I know of few fields where people care as much about reputation as education and film journalism. And those are the two fields I happen to work in. People invest massive amounts of time and energy trying to bolster their opinions and judgements against inevitable criticism from those who disagree. We do so by citing credentials (did I mention I have a Ph.D.?) and citing others who are on our side (hey, Dallas Willard agrees with me!). As in many other areas, though, the difficulty of staying out of  The Respectability Trap is that we live our lives and do our jobs in public. The point, as summarized above, is not to hide our good deeds. That would be turning a principle into a rule. The point is to try to get to the point where one is motivated more by the benefits of the action than by the praise one anticipates for undertaking it.
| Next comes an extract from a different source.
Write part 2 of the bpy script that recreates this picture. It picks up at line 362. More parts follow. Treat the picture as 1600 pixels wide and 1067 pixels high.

I wonder, though, if in our concern not to hide our good deeds, we (Christians) haven’t gone too far in the other direction? When it comes to exercising personal discernment, I don’t see a whole lot of people hiding their good deeds. (Nor am I impervious to the irony of having just written 1500 words in support of not announcing your good deeds prompted by an example of my doing just that.) What I do, perhaps, think I see is a lot of is Christians using the “don’t hide your light under a bushel” excuse to trumpet their own exercise of discernment and suggesting it as a model for everyone. That’s why even though I am a big fan of exercising personal discernment, announcements of doing so raise all sorts of red flags. These announcements rarely come across as descriptions of one’s own respect for one’s own limitations but rather as attempts to set the boundaries for others. There’s a spiritual arrogance in doing so that we should all be cautious of, both those of us who forgo the opportunity to view particularly difficult films and those of us who continue to partake  in good conscience.